小原信好さんのブログ:https://ameblo.jp/hokkaider/
ステッカーのページ:https://ameblo.jp/hokkaider/entry-10853178708.html


 この1ヵ月あまりで、今回の「東北大震災」のすさまじさが、いろいろとわかってきました。
 被害は大津波に集中しているようです。一番揺れた栗原市(震度7)の状況を友人が伝えてくれましたが、内陸の栗原市の人的被害はゼロだとのことです。
 今回、三陸海岸を中心に襲った大津波は、「明治三陸大津波」(1896年)を上回るだけでなく、「貞観の大津波」をも上回っているとの報道があり、もうビックリです。
「貞観の大津波」は平安時代の869年。その大津波によって陸奥の国府の多賀城が全滅したといわれています。
 ということは今回の東北大津波は100年前の「明治三陸大津波」や1150年前の「貞観の大津波」を上回る日本最大の大津波ということになります。
 ちなみに「明治三陸大津波」の地震はM8・2〜8・5、「貞観の大津波」の地震はM8・3ですので、その意味でも今回のM9・0がいかに巨大地震であったかがわかります。近年の「昭和三陸大津波」(1933年)の地震はM8・1でした。
 ほんとうに大変なことになりましたが、我々は1000年に1度どころの話ではなく、史上初といっていい巨大津波に見舞われてしまったのです。
 綾里(大船渡市)では30・1メートル、小堀内(宮古市)では37・9メートルの大津波が記録されています。30メートルを越える大津波などは、もう想像をはるかに超えてしまいますね。
 広田半島(陸前高田市)では半島の東側から押し寄せる津波と、半島の西側から押し寄せる津波が激しくぶつかり合い、空高く舞い上がった波はこの世の終わりを思わせるほどの、すさまじい光景だったといいます。そのため半島の南側は島のようになってしまったとのことです。

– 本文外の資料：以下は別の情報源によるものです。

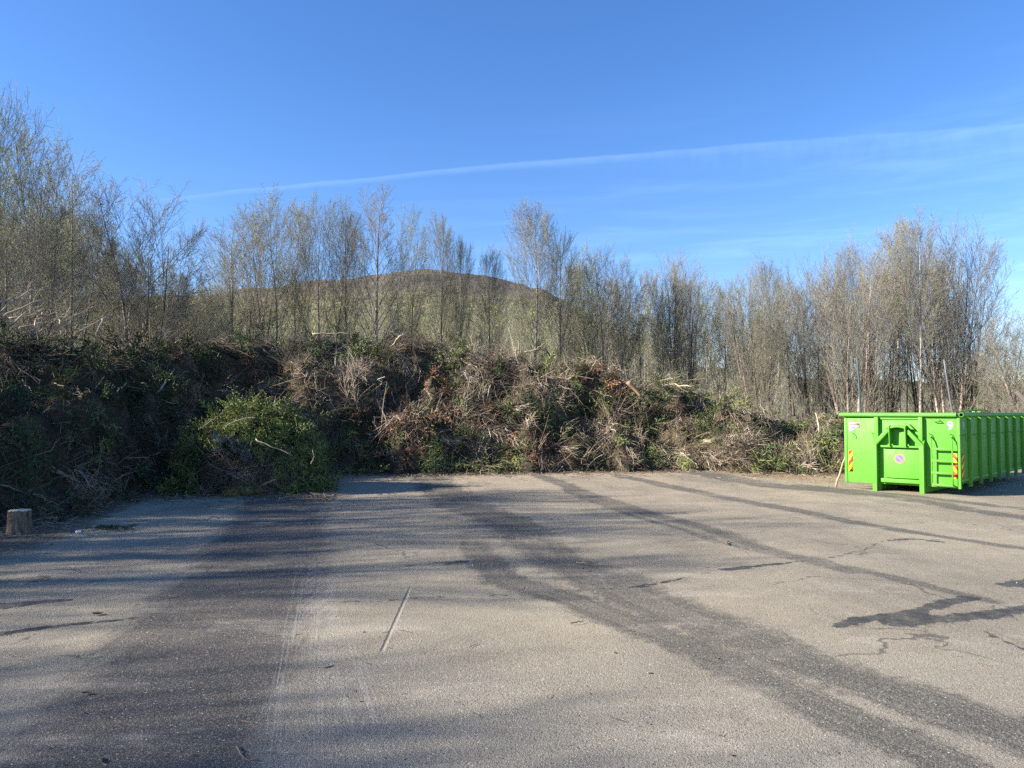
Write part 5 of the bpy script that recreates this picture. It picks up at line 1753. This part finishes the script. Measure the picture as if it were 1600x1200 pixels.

 東北大震災の復興に暗い影を投げかけているのが、すさまじいばかりの死亡者数と行方不明者数です。
 今日(4月7日)の朝日新聞の朝刊では、死亡12,554人、安否不明者17,692人とあります。さらに驚かされてしまうのは、この中にはまだ計測不能の宮城県の仙台市、東松島市、山元町、南三陸町、岩手県の山田町の2市3町が含まれていないというのです。今現在、2万人をはるかに超える大勢の方々の安否が不明だという異常事態には、心が凍りつくような思いです。何としても、1日も早く行方不明者のみなさんを見つけ出し、その消息がわかることを祈るばかりです。

 それと被災地のみならず、日本中を、いや世界中を暗くしているのが福島の原発事故です。東北大震災は史上最大級の天災でしたが、原発事故は人類史上最大級の人災です。
 この大人災の原発事故が、東北大震災の復興に冷や水をぶっかけています。まったく見通しのきかない泥沼状態がこの先、ずっとつづくことを我々は覚悟しなくてはならないのです。
 それにしても東京電力という会社はひどすぎます。
 2007年の中越沖地震で柏崎刈羽原発が大きな被害を受けたのに、会社の原子力に対する隠蔽体質なのでしょうか、それを今回の大事故にまったく活かせなかったのです。学習能力のないことを今回の大事故が証明してしまいました。
 今回の原発事故では、我々に「原発は安全だ、安全だ」といってきた国の原発安全神話が吹っ飛び、真っ赤なウソだったことがバレてしまいました。4重、5重の安全ネットなどもまったくの机上の空論だったことがはっきりとしてしまいました。まさか原発がこれほどもろいものだったとは…。
 ぼくは今まで原発を考えたこともありませんでしたが、今は、
「許せない、絶対に許せない!」
と思っています。
その理由は簡単です。
 人間は人間の手で制御できないものを作ってはいけないのです。
 東北では東北電力の大間原発が工事中で、もうそろそろ完成だと思います。きれいなところですよ。大間原発のあるところは。この先、どうなるんでしょう。
 それと東北電力の東通(下北半島)原発の北側に東電が新たな原発をつくろうとしています。昨年の夏、見たときは、もういつでも着工できるような感じでした。もしかしたらもうすでに着工されたかもしれません。しかしこれは即刻、中止すべきです。危機管理能力のまったくない会社に原発などもうまかせてはおけません。
 ぼくはいままで感じたことのなような危機感を今回の原発事故で感じています。日本政府のいってることは、戦時中の「大本営発表」とまったく同じではないですが。あのウソ八百で何百万もの命が失われたのです。
 東北大震災から1ヵ月になろうとする今、一日も早い被災地の復興を願うのと同時に、このようなことをも考えています。